Fox Jensen Gallery - 2014

T.J. McNamara: Masterly work recalls Rodin

Two galleries that share the same building offer a piquant and paradoxical contrast this week. Both are showing sculpture, one by a veteran working in abstraction; the other by a much younger artist doing figure sculpture.

The younger artist, Sam Harrison in the Fox/Jensen Gallery to the right of the door, has a traditional manner. His considerable reputation has been founded on modelling human figures, often life-size in plaster and, when possible, casting them in bronze. His style owes a good deal to the great French sculptor Rodin, in that his surfaces show evidence of the work of hands and attitudes of form that express emotional states.

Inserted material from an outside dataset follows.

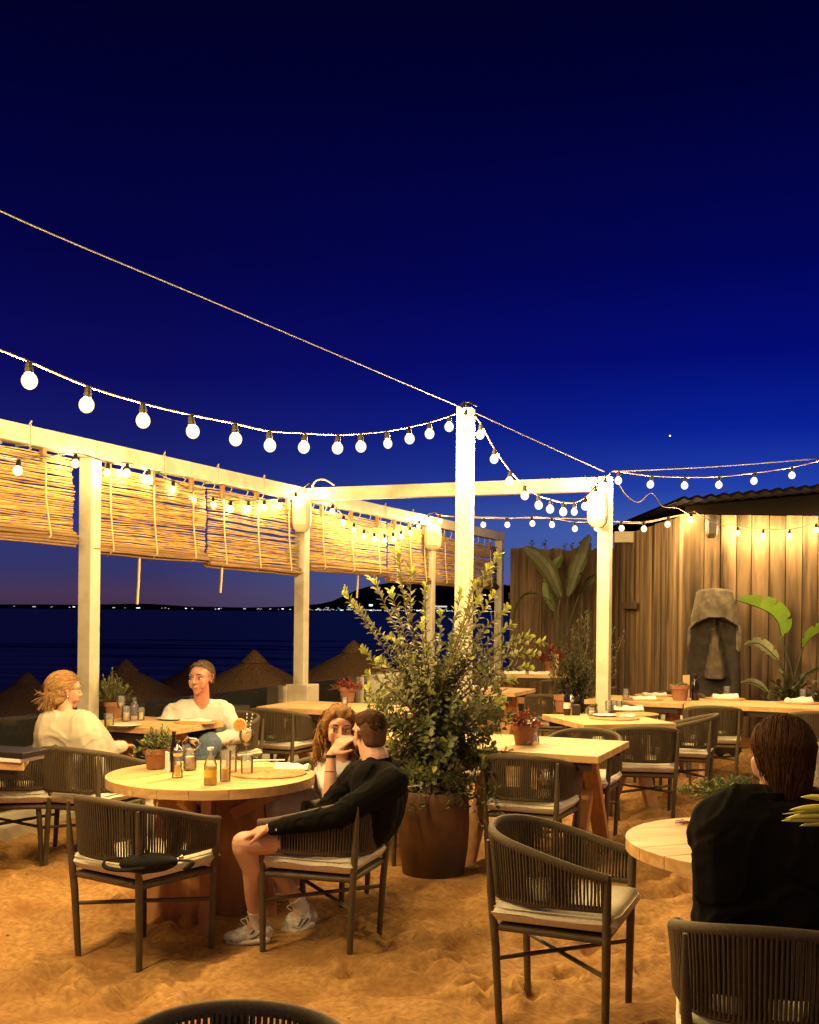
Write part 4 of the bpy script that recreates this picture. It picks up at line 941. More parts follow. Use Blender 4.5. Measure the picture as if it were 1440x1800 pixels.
# long back table
p = at(1195, 1231); t_ = pot(p, .10, .16, 'terracotta pot of low green sprigs before the hut corner'); herb(t_, p + UP * .14, .09, .04, 26, .02, HERB, 38)
mb = MB(); p = at(1206, 1227); mb.box(p + UP * .12, (.07, .02, .24)); o = mb.build('table_sign', M['table_wood'], bevel=.002); tag(o, 'blank wooden upright table marker behind the pot at the hut corner', 'table marker')
bottle(at(1222, 1231), .04, .27, 'black wine bottle in front of the stone head', M['black_glass'], .42, M['dark_metal'])
for k, (x_, y_, n_) in enumerate(((1275, 1229, 'white napkin and tumbler place below the stone head'), (1404, 1236, 'white napkin bundle at the right end of the long table'), (1150, 1223, 'rolled white napkin on the left half of the long table'), (1130, 1230, 'flat white napkin nearest the right post on the long table'))):
    placemat(at(x_, y_), .2, 'woven mat under the ' + n_.split(' place')[0]); napkin(at(x_, y_) + UP * .008, .26, .13, .1 * k, n_, h=.06 if k < 2 else .035)
cup(at(1278, 1223), .04, .10, 'tumbler behind the napkin below the stone head'); cup(at(1412, 1228), .04, .10, 'tumbler behind the napkin bundle at the right end'); cup(at(1100, 1226), .035, .09, 'tumbler on the long table near the right post')
napkin(at(905, 1184), .3, .14, 0, 'left white napkin on the farthest table', h=.05); napkin(at(948, 1185), .3, .14, 0, 'right white napkin on the farthest table', h=.05)
p = at(970, 1181); t_ = pot(p, .14, .16, 'pot with succulent on the farthest table by the fence'); herb(t_, p + UP * .14, .2, .22, 18, .10, [M['leaf_red'], M['leaf_dull']], 39)
mb = MB(); p = at(978, 1186); mb.box(p + UP * .14, (.06, .02, .30)); o = mb.build('table_sign', M['table_wood'], bevel=.002); tag(o, 'blank wooden upright marker on the farthest table', 'table marker')
napkin(at(845, 1208), .3, .14, .1, 'white napkin on the small far table by the tall post', h=.03)
p = at(1300, 1432); t_ = pot(p, .08, .10, 'small pot of trailing green succulent on the right round table'); herb(t_, p + Vector((-.02, 0, .09)), .20, .07, 70, .026, [M['leaf_herb'], M['leaf_herb']], 40, droop=.4, wdt=.6)
mb = MB(); r6 = random.Random(9)
for k in range(7):
    q = at(1208 + r6.uniform(-12, 12), 1446 + r6.uniform(-3, 8)); a = r6.uniform(0, 3.1); d_ = Vector((math.cos(a), math.sin(a), 0)) * r6.uniform(.02, .04); mb.tube([q - d_ + UP * .003, q + UP * .008, q + d_ + UP * .003], .0022, 4)
o = mb.build('dry_twig', M['leaf_red']); tag(o, 'little scatter of dry reddish twig on the right round table', 'twig')
# bag on the front chair
bag = thing('shoulder_bag', (-1.2, 5.35, .47), label='small black shoulder bag with strap on the seat of the front left armchair', cat='bag')
mb = MB(); c = G(262, 1512, .50); mb.ball(c - UP * .012, (.13, .06, .045), n=20, ax=(Vector((.9, .25, 0)).normalized(), Vector((-.25, .9, 0)).normalized(), UP)); mb.build('body', M['bag'], bag, True, smooth=180)
mb = MB(); mb.tube(catmull([c + Vector((-.12, 0, .01)), c + Vector((-.19, -.02, .0)), c + Vector((-.17, -.07, -.02)), c + Vector((-.08, -.09, -.025)), c + Vector((.0, -.06, -.02))], 6), .010, 6, flat=.4); mb.tube(catmull([c + Vector((.13, 0, .0)), c + Vector((.20, -.02, .0)), c + Vector((.17, -.06, -.03))], 5), .012, 6, flat=.4); mb.build('strap', M['bag'], bag, True, smooth=180)
mb = MB(); mb.ball(c + Vector((.15, -.03, .02)), .012, n=10); mb.build('buckle', M['metal'], bag, True, smooth=180)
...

The most Rodinesque work is Female Study, a torso balanced and tensioned as an arc between shoulders and back. The effect is of a woman in severe stress. An emotional charge is provided by the straining of the musculature, the prominence of the ribs and the fall of the breasts across the chest. The torso is a sculpture existing in its own right and completely expressive without head or arms.

Heads are not always absent. The compact piece Crouching Woman has her hands to her head in abject fear and misery. A similarly expressive work, Rolling Woman, needs a head to balance the work but here the face contributes to the joyous energy of the complex pose. The tall Twisting Woman has a turn of the head that reinforces the questioning nature of the figure. The show is not as large as Harrison's previous exhibition at this gallery, which was a whole group of highly individualised naked torsos, but it places more emphasis on the emotional expressiveness he has at his command.

His knowledge of the structure of the human body and his skill in foreshortening from thinking in three dimensions as a sculptor is shown in the decisive lines of the large, spare charcoal drawings that accompany the show. There is also an example of his large-scale woodcuts. Called Vincent Seated, it is notable for the energy of the complex depiction of hands and feet. It completes a small but masterly show.